La rivincita delle Yazide è mimetica come le loro divise, colorata come le stoffe con cui si raccolgono i capelli sulla testa, forte come le loro braccia spiegate con i fucili in battaglia. La loro bandiera di guerra per “liberare le sorelle” è rossa: è quella dello Yjs, quella delle donne delle unità di protezione del Sinjar, e c’è sopra un piccolo sole appuntito su uno sfondo verde. Le foto dei caduti sono spesso appese alle pareti delle loro basi militari, ci sono i volti dei martiri della libertà, compagni morti in battaglia, e tra le tante facce, quella dell’uomo che più di ogni altro le ispira: quella baffuta di Abdullah Ocalan, fondatore del Pkk curdo, unico prigioniero dell’isola di Imrali, Turchia.
La Sdf, la coalizione siriana democratica, 40mila combattenti, conta tra le sue fila arabi, turcomanni, assiri e le spalleggia nel territorio. Prima su questo confine di guerra c’era il fronte di al Nusra, poi sono arrivati gli uomini neri del Califfato. A Raqqa, la città per cui combattono queste ragazze ci sono amiche, parenti, cugine, sorelle, ancora sotto le mani dei jihadisti, proprio in queste ore. Dove sono, si chiedono, ma soprattutto: sono ancora vive?

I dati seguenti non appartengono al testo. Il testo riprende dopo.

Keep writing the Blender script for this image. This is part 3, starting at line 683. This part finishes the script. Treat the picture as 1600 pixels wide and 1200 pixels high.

Tra chi ha scelto di rimanere, non scappare e combattere, c’è chi è passata sotto la canna del fucile di un rapitore radicale sunnita. Sono ragazze che hanno scelto di cambiare la traiettoria al destino di altre ragazze, della loro età, prigioniere oltre le trincee che osservano ogni giorno. La loro lotta è internazionale come il loro appello e viaggia via social network. Affiliate allo Ypj, le unità di protezione curde femminili, le yazide chiamano alle armi tutte le altre per rinvigorire il movimento antifascista in tutto il mondo. Sconfiggere i jihadisti è importante quanto fermare i nazisti. Da Raqqa, Siria fino in Virginia, America.

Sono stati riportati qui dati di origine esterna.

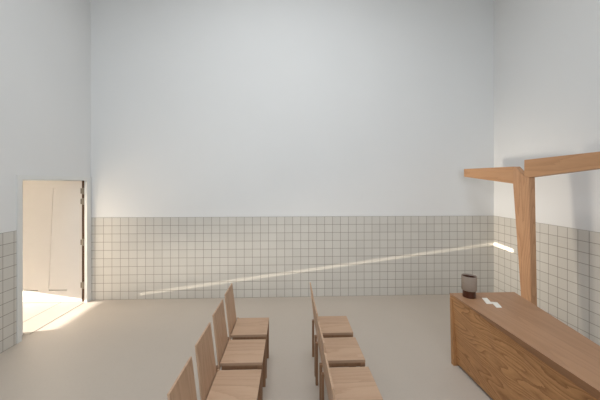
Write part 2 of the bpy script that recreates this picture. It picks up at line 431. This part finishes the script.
# added doorway lamps, standing in for low sun off the polished entry ground
lamp('doorway_glow', 'AREA', (XL - 0.15, 4.45, 0.42), Vector((3.69, 4.85, 1.2)) - Vector((XL - 0.15, 4.45, 0.42)), shape='RECTANGLE', size=0.9, size_y=0.7, energy=9.6, color=(1.0, 0.89, 0.74), spread=math.radians(35))
lamp('doorway_fill', 'AREA', (XL - 0.10, 4.45, 0.95), (1, 0, 0), shape='RECTANGLE', size=0.95, size_y=1.7, energy=8.5, color=(1.0, 0.84, 0.65))  # fill added to warm the back wall beside the door
# added lamp standing in for a glint of the low sun: a thin sheet of light across the room
def glint():
    d = Vector((1, 0.105, 0.135)).normalized()               # the way the reflected light runs
    n = Vector((-0.13, -0.05, 1)).normalized()               # normal of the sheet of light
    d = (d - n * d.dot(n)).normalized(); e = n.cross(d).normalized()
    c = Vector((-2.60, 4.53, 0.052))
    l = bpy.data.lights.new('added_glint', 'AREA'); l.shape = 'RECTANGLE'; l.size = 1.10; l.size_y = 0.055
    l.spread = math.radians(0.4); l.energy = 0.7; l.color = (1.0, 0.88, 0.70)
    o = bpy.data.objects.new('added_glint', l); COL.objects.link(o)
    z = -d; x = e; y = z.cross(x)
    o.matrix_world = Matrix.Translation(c) @ Matrix((x, y, z)).transposed().to_4x4()
glint()
w = bpy.data.worlds.new('sky'); scene.world = w; w.use_nodes = True
bg = w.node_tree.nodes['Background']
sky = w.node_tree.nodes.new('ShaderNodeTexSky'); sky.sky_type = 'HOSEK_WILKIE'
sky.sun_direction = (-SUN).normalized(); sky.turbidity = 3.0
w.node_tree.links.new(sky.outputs[0], bg.inputs[0]); bg.inputs[1].default_value = 4.0

# ------------------------------------------------------------------ camera
cam = bpy.data.cameras.new('camera'); co = bpy.data.objects.new('camera', cam); COL.objects.link(co)
cam.sensor_width = 36; cam.lens = 291.39 / 600 * 36
cam.shift_y = -(200 - 183.2) / 600
cam.clip_start = 0.05
co.location = (0, 0, 1.985); co.rotation_euler = (math.radians(90), 0, -0.0401)
scene.camera = co
scene.cycles.light_sampling_threshold = 0.0
scene.cycles.use_light_tree = False
scene.view_settings.view_transform = 'Standard'; scene.view_settings.look = 'None'
scene.view_settings.exposure = 0.0; scene.view_settings.gamma = 1.0
scene.view_settings.use_curve_mapping = False
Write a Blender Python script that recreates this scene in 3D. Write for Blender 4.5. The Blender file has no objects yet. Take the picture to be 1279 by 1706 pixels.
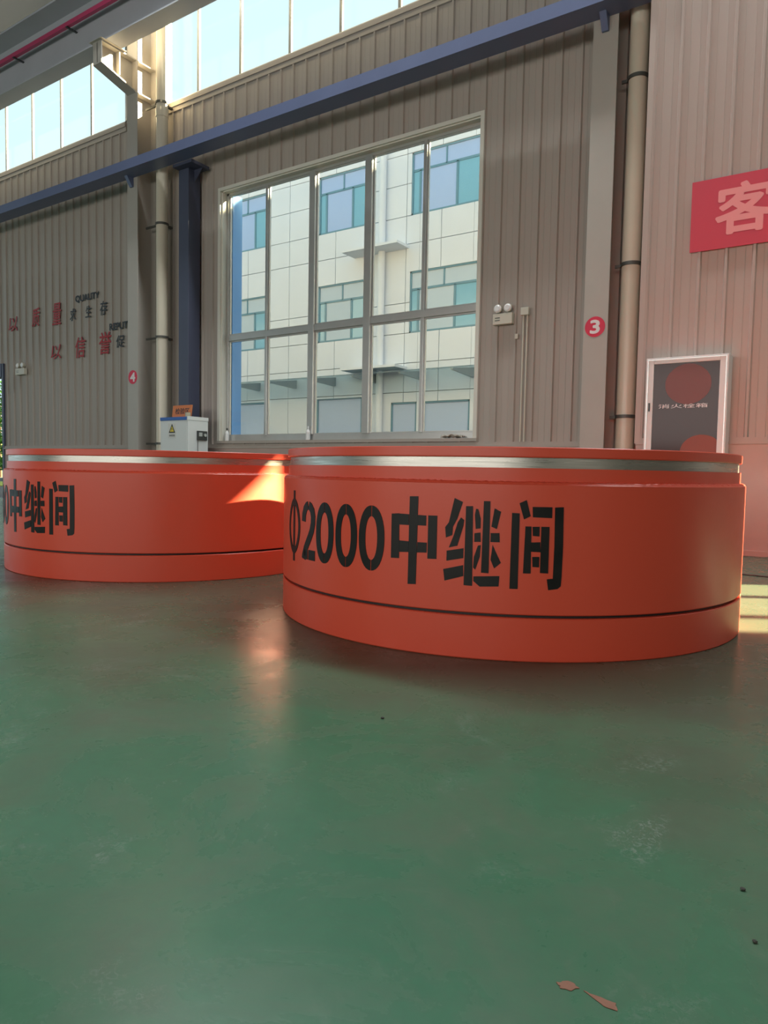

Fino a loro, sul campo di battaglia, è arrivata la notizia della morte dell’attivista antifascista Heather Heyer, a Charlottesville, nell’America di Trump e una delle loro scritte dice “unite against fascism”, unite contro il fascismo. «Come donne che hanno sofferto la persecuzione dell’Isis, conosciamo bene i pericoli dei fascisti, dei razzisti, dei nazionalisti patriarcali. Hanno martirizzato una donna che stava resistendo alla distruzione di una comunità. La lotta di Heather è la nostra lotta, è la stessa lotta contro il fascismo, una battaglia globale. Per questo facciamo appello a tutte le donne del mondo, devono unirsi contro il terrorismo, per mettere fine a gruppi come quello dell’Isis, o quelli che uccidono donne come Heather».

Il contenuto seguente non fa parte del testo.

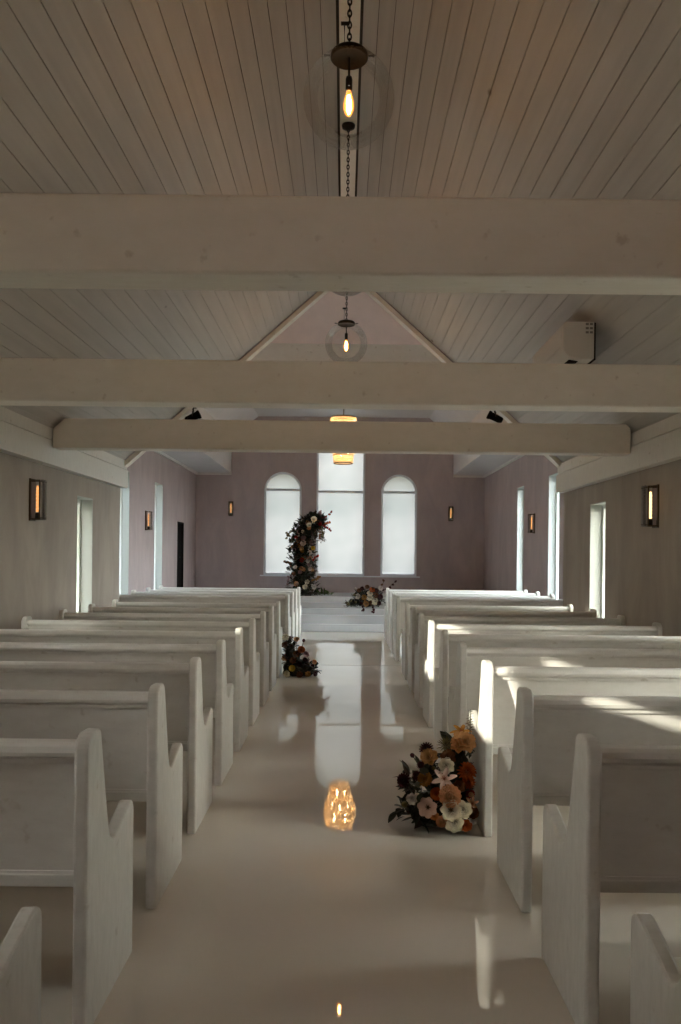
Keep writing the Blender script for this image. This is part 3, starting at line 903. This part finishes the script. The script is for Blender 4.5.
def bloom(root, kind, color, p, r, d, eye='eye'):
    i = random.randrange(2); key = (kind, color, i, eye)
    if key not in BCACHE:
        me = BM[kind][i][0].copy(); me.materials.append(FC[color])
        cm = BM[kind][i][1]
        if cm: cm = cm.copy(); cm.materials.append(M[eye] if kind == 'anemone' else FC['rust'])
        BCACHE[key] = (me, cm)
    me, cm = BCACHE[key]
    nm = {'rose':'rose','ranunculus':'ranunculus','dahlia':'dahlia','anemone':'anemone','lily':'lily','spider':'thistle','bud':'flower_bud'}[kind]
    o = bpy.data.objects.new(nm, me); COL.objects.link(o); o.parent = root
    d = Vector(d).normalized()
    q = d.to_track_quat('Z','Y') @ Euler((0,0,random.uniform(0,6.28))).to_quaternion()
    o.matrix_local = Matrix.LocRotScale(Vector(p) - d*r*.35, q, Vector((r,r,r)))
    if cm:
        e = bpy.data.objects.new('flower_eye', cm); COL.objects.link(e); e.parent = o
    return o

def leaf(bm, p, d, L, Wd, mi=0, bend=.3):
    d = Vector(d).normalized(); s = d.cross(Vector((random.uniform(-.4,.4),random.uniform(-.4,.4),1)))
    if s.length < 1e-3: s = Vector((1,0,0))
    s.normalize(); n = s.cross(d).normalized()
    prev = None; n_ = 5
    for j in range(n_+1):
        v = j/n_; w = Wd*.5*math.sin(PI*min(1,.06+.94*v))**.9 if j < n_ else 0.0004
        c = Vector(p)+d*L*v - n*bend*L*v*v
        a = [bm.verts.new(c-s*w+n*w*.35), bm.verts.new(c), bm.verts.new(c+s*w+n*w*.35)]
        if prev:
            for q in range(2):
                f = bm.faces.new((prev[q],prev[q+1],a[q+1],a[q])); f.material_index = mi
        prev = a

def foliage(root, centers, n, size, mats=(0,0,0,1), name='foliage', spread=.8, floor_z=None, out=None):
    """centers: list of (x,y,z, rx,ry,rz) blobs in root space"""
    bm = bm_new()
    for i in range(n):
        c = random.choice(centers)
        while True:
            v = Vector((random.uniform(-1,1),random.uniform(-1,1),random.uniform(-1,1)))
            if .05 < v.length < 1: break
        v = v.normalized()*(random.random()**.45)
        p = Vector((c[0]+v.x*c[3], c[1]+v.y*c[4], c[2]+v.z*c[5]))
        d = Vector((v.x/c[3], v.y/c[4], v.z/c[5]))*min(c[3:6]) + Vector((random.uniform(-1,1),random.uniform(-1,1),random.uniform(-.6,1)))*spread
        L = size*random.uniform(.6,1.35)
        if floor_z is not None:
            p.z = max(p.z, floor_z+.012)
            if p.z + d.normalized().z*L < floor_z+.01: d.z = abs(d.z)+.2
        leaf(bm, p, d, L, L*random.uniform(.35,.6), random.choice(mats), random.uniform(-.1,.25))
    if floor_z is not None:
        for v in bm.verts: v.co.z = max(v.co.z, floor_z+.003)
    if out is not None:
        for v in bm.verts: v.co = out(v.co)
    o = link(name, bm, [M['leaf'], M['leaf_brown'], M['leaf_bright']], root, True, fix=False); o['kind'] = 'stuff'
    return o

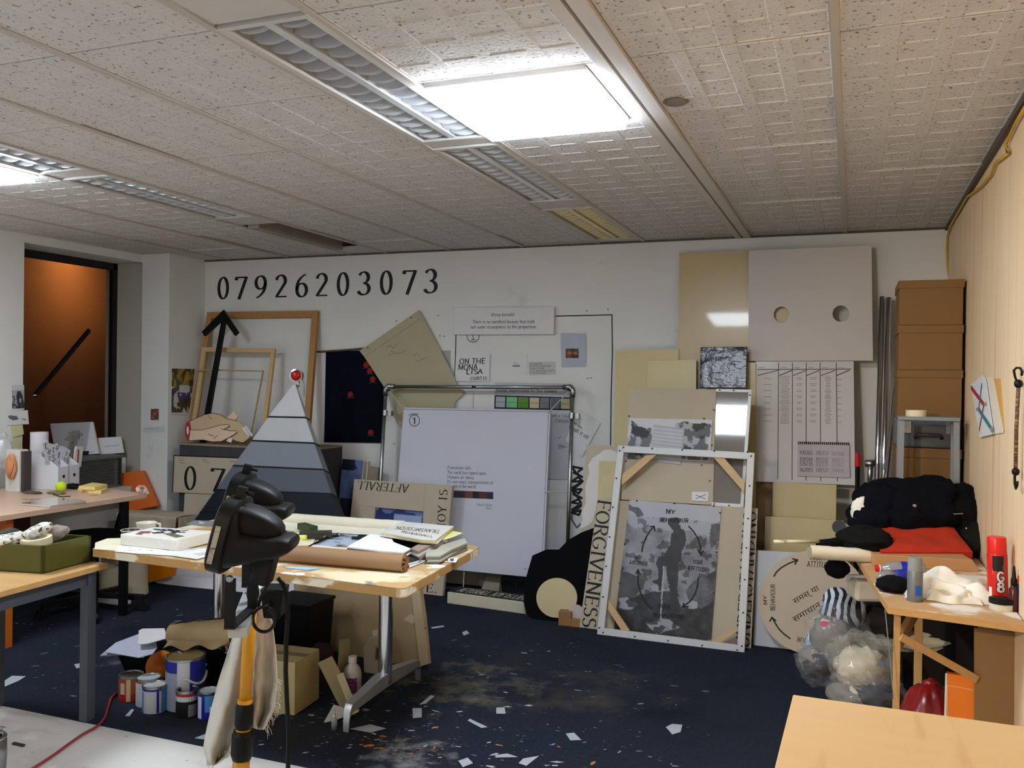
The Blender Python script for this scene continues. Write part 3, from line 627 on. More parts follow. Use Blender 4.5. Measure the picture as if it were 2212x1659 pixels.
# painted hands cut from board
cx3 = lambda L: [(360 + x * .2532, 640 + y * .2532) for x, y in L]
skin = mat('hand_tan', (204, 176, 140), .6, var=.03); skin2 = mat('hand_pink', (226, 196, 166), .6, var=.03); redp = mat('cut_red', (170, 52, 62), .6)
lpE = lean(Vector((0, 5.475, ZT)), 6); p2 = lpE.at(lpE.hit((480, 957)))
hd = empty('cutout_hands', p2.M(), 'painted cutout board of two severed hands lying against the arrow', 'cutout')
big = cx3([(196, 1072), (250, 1045), (330, 1010), (400, 998), (470, 1010), (520, 1045), (600, 1060), (650, 1100), (690, 1150), (722, 1205), (660, 1250), (600, 1238), (560, 1215), (520, 1190), (400, 1200), (210, 1190)])
sm = cx3([(205, 1142), (330, 1141), (400, 1121), (470, 1101), (540, 1095), (551, 1110), (500, 1138), (560, 1150), (610, 1148), (613, 1165), (560, 1200), (480, 1240), (400, 1243), (330, 1226), (208, 1233)])
part(hd, p2, 'upper_hand', big, .010, skin); part(hd, p2, 'lower_hand', sm, .010, skin2, off=.011)
part(hd, p2, 'wrist_cut', [(360 + .2532 * (195 + 22 * math.cos(t)), 640 + .2532 * (1150 + 82 * math.sin(t))) for t in [2 * math.pi * k / 20 for k in range(20)]], .011, redp, off=.0115)
part(hd, p2, 'bone', ell(410, 930, 2.2, 9, 16), .012, paper, off=.0118)
part(hd, p2, 'finger', cx3([(515, 1042), (580, 978), (612, 1030), (592, 1056)]), .009, skin2, off=-.002)
part(hd, p2, 'finger', cx3([(610, 1066), (630, 1068), (745, 1190), (728, 1202)]), .009, skin, off=.003)
for L_ in ([(655, 1128), (672, 1118), (720, 1190), (706, 1196)], [(672, 1112), (690, 1104), (748, 1186), (735, 1192)], [(520, 1235), (545, 1205), (575, 1215), (560, 1250)]):
    part(hd, p2, 'slip', cx3(L_), .005, paper, off=.012)
strokes(hd, p2, [big + big[:1]], .0045, black, 'outline', off=.0105); strokes(hd, p2, [sm + sm[:1], cx3([(480, 1130), (500, 1138), (560, 1150)]), cx3([(370, 1175), (400, 1190), (420, 1192)]), cx3([(420, 1215), (450, 1190)]), cx3([(380, 1020), (372, 1030)]), cx3([(395, 1035), (390, 1050)])], .004, black, 'outline', off=.0215)
# small flower poster on the pillar side
ps = wallX(-4.997, 1)
def flowers(u, v):
    n = fbm(u, v, 6, 3); n2 = fbm(u, v, 9, 11); r = 40 + 90 * (n > .5) * (v < .45) + 60 * n2; g = 42 + 60 * (n > .5) * (v < .45) + 50 * n2; b = 30 + 30 * n2
    w = (fbm(u, v, 5, 21) > .60) & (v > .4); r = np.where(w, 205, r); g = np.where(w, 190, g); b = np.where(w, 190, b)
    bl = (v > .45) & (v < .68) & (fbm(u, v, 4, 31) > .52) & ~w; b = np.where(bl, 120, b)
    lab = (u > .36) & (u < .82) & (v > .38) & (v < .55); return [np.where(lab, 200, r), np.where(lab, 202, g), np.where(lab, 208, b)]
fo, f2 = panel('poster', 'small dark flower poster pinned on the side of the white pillar', 'poster', ps.off(.003), [(371, 796), (420, 797), (414, 896), (370, 895)], .002, paper)
ink('picture', fo, f2, [(371, 796), (420, 797), (414, 892), (370, 891)], 36, 60, flowers)
# boards with numbers in front of the plinth
bp = wallY(5.395)
nb, n2 = panel('number_board', 'cream canvas board lettered 0 7 with black edges, on the plinth front', 'board', bp, [(376, 984), (560, 991), (556, 1072), (373, 1063)], .03, linen)
letters(nb, n2, [('0', (397, 1058), (424, 1059), (398, 1007)), ('7', (453, 1060), (483, 1062), (456, 1010))], black, weight=1.1)
strokes(nb, n2, [[(376, 984), (560, 991)], [(376, 984), (373, 1063)]], .008, black, 'edge_line'); strokes(nb, n2, [[(x, y), (x + 12, y + 2)] for x, y in ((385, 989), (386, 994), (436, 992), (440, 997), (497, 996), (388, 999))], .003, ink_grey, 'small_print')
lb, l2 = panel('canvas_board', 'blank cream canvas board standing below the numbered board', 'board', wallY(5.39), [(399, 1066), (560, 1073), (550, 1268), (388, 1260)], .03, linen)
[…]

«Ci sono stati 73 massacri diversi di Yazidi in questi anni, cerchiamo di proteggere il nostro popolo» dicono le ragazze che «non avrebbero mai pensato di poter imparare ad usare un’arma. Di poter essere indipendenti». Ragazze che ora sanno “di potersi fidare di se stesse”. Ragazze e donne, dell’etnia più perseguitata di questa guerra siriana, rapite per essere stuprate, poi ripetutamente rivendute come schiave, serve, mogli dai miliziani del Daesh. Anche per questo, la comunità internazionale parla di genocidio quando si riferisce al popolo antichissimo degli Yazidi, che affonda le radici della sua storia nello zoroastrismo. Vivevano al confine iracheno-siriano, nei villaggi di Sinjar, prima che l’Isis arrivasse nel 2014. Adesso, dicono le ragazze in divisa, «abbiamo provato al mondo che sappiamo difenderci, se lo avessimo saputo fare dall’inizio, forse tutto questo non sarebbe successo».